*WHAT IS BEING ASKED*: Which lines below fall between the one containing "Continue the Blender" and the one containing "for s, nm in"? Repeat them exactly, counting both of those lines, and add nothing else.

*MATERIAL SUPPLIED*:
____
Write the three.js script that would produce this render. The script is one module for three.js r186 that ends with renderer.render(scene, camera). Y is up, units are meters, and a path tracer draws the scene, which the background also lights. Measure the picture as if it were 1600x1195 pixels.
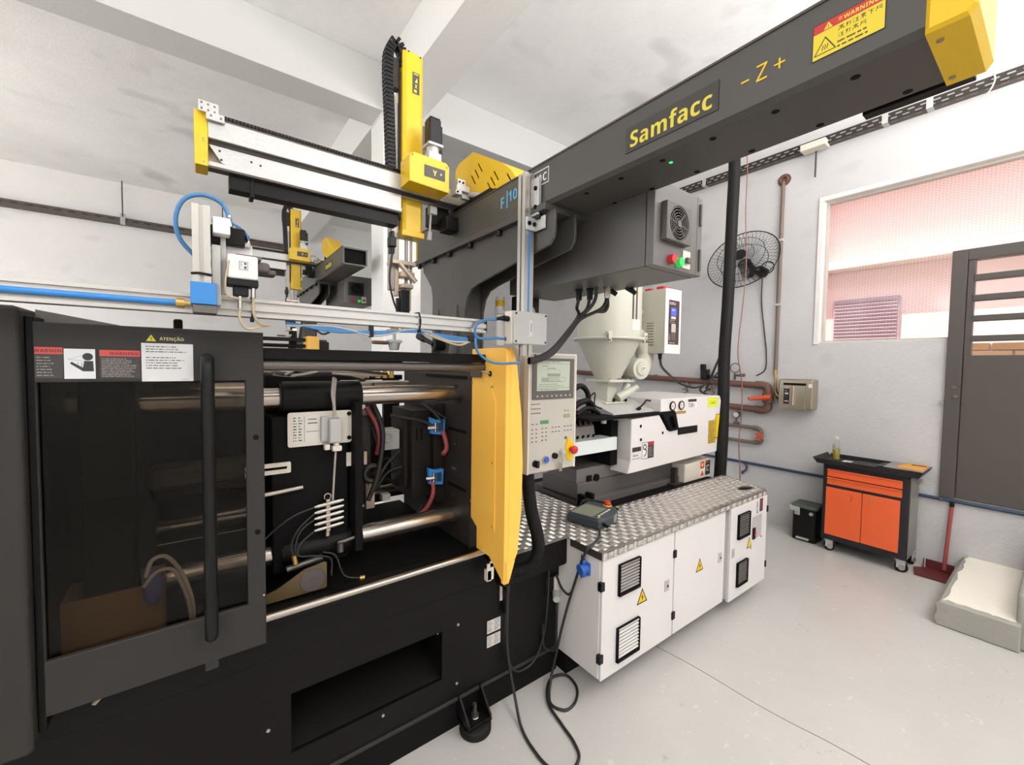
____
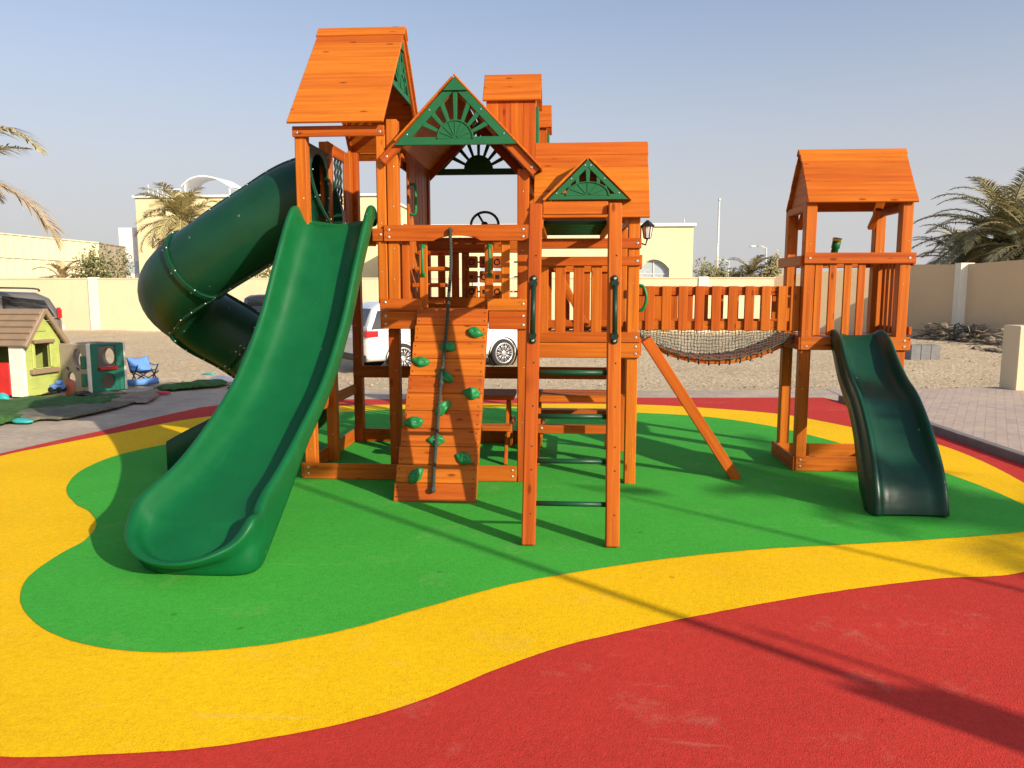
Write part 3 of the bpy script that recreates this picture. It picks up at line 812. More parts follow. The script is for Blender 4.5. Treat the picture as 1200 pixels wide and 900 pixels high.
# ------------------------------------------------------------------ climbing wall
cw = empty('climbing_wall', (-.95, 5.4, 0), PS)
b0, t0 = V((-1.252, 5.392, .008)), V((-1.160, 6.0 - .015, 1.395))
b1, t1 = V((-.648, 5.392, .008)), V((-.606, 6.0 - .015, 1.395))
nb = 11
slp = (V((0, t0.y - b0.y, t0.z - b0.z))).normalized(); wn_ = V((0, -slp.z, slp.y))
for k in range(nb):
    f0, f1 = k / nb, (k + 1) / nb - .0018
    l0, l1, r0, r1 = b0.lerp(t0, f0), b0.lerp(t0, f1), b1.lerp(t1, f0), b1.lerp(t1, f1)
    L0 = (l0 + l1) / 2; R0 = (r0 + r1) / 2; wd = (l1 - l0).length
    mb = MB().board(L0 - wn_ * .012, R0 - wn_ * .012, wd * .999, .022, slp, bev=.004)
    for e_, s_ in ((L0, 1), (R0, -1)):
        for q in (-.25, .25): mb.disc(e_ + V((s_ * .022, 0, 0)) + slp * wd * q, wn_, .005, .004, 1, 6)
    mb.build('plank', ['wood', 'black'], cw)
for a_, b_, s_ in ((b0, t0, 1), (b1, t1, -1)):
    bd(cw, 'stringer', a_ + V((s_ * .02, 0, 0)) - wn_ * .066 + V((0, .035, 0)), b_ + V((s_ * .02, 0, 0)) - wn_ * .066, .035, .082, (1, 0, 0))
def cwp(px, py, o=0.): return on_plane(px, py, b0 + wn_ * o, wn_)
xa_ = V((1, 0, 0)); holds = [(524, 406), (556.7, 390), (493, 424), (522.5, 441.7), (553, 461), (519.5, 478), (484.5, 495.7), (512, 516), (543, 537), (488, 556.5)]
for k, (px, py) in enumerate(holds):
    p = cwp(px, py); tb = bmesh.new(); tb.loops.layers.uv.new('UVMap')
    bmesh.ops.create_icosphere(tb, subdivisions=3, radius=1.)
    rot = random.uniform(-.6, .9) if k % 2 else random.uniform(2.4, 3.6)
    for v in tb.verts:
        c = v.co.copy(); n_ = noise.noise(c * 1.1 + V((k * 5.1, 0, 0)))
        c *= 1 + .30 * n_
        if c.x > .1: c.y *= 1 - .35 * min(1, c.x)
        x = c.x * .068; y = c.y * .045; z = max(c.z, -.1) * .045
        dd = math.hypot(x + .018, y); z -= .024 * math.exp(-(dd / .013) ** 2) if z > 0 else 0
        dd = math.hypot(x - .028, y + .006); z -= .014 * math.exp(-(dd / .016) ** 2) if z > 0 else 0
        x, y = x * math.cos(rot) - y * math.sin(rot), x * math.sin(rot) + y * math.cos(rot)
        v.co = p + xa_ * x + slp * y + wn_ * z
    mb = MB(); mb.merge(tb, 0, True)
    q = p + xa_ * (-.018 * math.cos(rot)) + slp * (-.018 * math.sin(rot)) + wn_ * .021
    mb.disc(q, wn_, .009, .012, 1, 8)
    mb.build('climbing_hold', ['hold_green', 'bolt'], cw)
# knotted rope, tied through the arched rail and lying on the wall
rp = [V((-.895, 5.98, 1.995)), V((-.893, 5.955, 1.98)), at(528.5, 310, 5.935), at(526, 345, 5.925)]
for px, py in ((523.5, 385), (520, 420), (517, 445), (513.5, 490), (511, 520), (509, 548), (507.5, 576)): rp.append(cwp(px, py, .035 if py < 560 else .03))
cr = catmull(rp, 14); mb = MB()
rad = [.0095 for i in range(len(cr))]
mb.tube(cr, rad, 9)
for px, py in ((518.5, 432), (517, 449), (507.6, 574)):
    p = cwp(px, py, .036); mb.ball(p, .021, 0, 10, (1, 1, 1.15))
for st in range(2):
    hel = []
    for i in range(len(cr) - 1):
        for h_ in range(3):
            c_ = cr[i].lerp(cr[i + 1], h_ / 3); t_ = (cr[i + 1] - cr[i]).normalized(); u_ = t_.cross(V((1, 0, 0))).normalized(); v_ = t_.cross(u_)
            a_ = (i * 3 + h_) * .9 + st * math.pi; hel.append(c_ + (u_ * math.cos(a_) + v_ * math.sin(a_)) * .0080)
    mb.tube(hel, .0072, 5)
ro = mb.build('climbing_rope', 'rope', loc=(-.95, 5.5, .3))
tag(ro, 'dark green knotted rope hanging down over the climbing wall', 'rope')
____
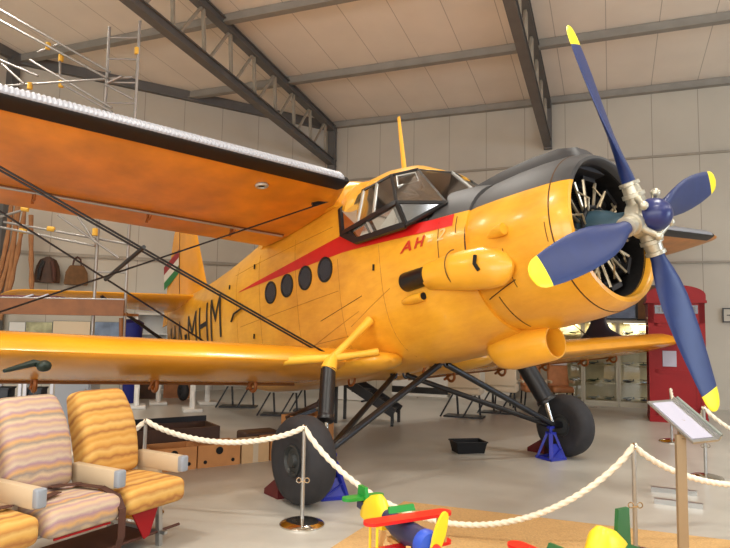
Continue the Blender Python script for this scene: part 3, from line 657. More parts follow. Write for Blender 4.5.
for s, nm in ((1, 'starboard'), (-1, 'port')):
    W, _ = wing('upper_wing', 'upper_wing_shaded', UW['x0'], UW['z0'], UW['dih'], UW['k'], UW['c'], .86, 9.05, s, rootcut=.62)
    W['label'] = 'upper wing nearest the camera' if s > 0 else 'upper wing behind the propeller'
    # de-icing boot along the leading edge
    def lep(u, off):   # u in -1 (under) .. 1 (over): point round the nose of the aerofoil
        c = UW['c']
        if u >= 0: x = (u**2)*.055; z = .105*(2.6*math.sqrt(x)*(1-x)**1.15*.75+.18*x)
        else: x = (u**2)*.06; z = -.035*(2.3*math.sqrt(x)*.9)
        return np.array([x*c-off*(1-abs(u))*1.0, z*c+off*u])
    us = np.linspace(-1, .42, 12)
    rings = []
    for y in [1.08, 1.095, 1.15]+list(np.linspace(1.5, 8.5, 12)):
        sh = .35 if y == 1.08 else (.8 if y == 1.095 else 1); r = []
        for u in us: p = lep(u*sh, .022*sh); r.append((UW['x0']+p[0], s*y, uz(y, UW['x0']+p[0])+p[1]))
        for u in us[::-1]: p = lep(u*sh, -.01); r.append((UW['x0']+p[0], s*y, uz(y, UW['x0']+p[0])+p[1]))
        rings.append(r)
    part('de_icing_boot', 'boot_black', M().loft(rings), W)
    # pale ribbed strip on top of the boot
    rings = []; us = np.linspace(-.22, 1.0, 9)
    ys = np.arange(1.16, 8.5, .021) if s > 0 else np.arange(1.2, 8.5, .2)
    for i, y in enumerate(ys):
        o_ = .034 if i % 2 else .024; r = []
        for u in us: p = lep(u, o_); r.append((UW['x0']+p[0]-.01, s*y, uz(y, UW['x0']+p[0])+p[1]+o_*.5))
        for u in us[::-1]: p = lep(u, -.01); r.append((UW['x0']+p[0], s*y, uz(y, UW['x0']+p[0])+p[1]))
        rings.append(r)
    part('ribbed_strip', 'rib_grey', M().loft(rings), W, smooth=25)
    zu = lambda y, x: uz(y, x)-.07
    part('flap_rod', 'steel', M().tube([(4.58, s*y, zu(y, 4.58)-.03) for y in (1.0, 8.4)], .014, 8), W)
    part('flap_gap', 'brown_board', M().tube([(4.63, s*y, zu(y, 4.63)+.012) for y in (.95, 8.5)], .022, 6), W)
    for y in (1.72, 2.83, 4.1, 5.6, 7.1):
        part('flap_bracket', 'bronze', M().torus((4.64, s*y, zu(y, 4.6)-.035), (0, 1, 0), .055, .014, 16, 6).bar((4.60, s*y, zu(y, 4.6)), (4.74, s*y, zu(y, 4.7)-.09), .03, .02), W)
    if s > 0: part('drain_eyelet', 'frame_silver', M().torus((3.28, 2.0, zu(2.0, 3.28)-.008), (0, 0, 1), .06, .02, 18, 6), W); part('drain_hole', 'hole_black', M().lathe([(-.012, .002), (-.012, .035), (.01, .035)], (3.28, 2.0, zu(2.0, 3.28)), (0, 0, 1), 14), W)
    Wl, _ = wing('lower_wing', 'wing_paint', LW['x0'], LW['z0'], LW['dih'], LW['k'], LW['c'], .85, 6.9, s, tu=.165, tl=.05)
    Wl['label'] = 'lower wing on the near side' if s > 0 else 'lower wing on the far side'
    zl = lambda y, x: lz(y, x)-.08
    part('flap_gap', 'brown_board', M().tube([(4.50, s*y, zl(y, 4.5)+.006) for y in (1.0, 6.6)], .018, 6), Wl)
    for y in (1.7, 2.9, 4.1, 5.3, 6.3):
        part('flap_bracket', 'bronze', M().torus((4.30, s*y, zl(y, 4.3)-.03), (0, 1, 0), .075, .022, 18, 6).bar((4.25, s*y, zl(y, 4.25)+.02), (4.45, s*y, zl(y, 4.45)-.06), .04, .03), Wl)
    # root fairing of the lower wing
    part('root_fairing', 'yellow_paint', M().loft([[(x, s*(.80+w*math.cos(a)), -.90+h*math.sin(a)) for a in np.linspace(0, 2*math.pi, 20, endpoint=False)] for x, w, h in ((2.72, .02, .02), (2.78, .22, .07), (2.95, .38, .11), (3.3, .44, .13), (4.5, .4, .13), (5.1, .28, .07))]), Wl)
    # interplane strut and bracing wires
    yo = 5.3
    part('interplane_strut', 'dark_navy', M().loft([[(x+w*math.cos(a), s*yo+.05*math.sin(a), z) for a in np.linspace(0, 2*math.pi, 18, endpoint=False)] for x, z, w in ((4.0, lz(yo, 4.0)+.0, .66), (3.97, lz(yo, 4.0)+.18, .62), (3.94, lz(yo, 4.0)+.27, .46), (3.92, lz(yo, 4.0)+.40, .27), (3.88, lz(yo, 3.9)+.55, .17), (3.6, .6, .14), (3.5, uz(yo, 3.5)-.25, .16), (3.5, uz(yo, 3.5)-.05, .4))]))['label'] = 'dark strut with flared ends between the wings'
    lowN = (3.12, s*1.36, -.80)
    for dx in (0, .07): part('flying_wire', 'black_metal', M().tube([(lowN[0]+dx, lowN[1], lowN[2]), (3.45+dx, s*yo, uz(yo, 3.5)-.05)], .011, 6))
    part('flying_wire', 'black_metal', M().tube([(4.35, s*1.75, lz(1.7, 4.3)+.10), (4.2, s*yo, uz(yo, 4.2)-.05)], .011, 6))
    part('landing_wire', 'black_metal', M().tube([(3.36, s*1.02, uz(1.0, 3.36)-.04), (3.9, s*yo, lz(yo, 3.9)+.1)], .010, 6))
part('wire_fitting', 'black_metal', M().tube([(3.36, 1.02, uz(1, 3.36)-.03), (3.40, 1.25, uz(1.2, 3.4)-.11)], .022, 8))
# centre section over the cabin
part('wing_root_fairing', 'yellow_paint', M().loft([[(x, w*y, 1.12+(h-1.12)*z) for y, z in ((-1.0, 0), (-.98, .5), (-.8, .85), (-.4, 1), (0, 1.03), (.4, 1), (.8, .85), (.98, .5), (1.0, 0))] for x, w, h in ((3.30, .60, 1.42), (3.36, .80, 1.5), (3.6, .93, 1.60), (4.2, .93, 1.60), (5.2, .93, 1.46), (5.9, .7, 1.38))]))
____
*RESPONSE TO THIS EXERCISE*:
Continue the Blender Python script for this scene: part 3, from line 657. More parts follow. Write for Blender 4.5.
for s, nm in ((1, 'starboard'), (-1, 'port')):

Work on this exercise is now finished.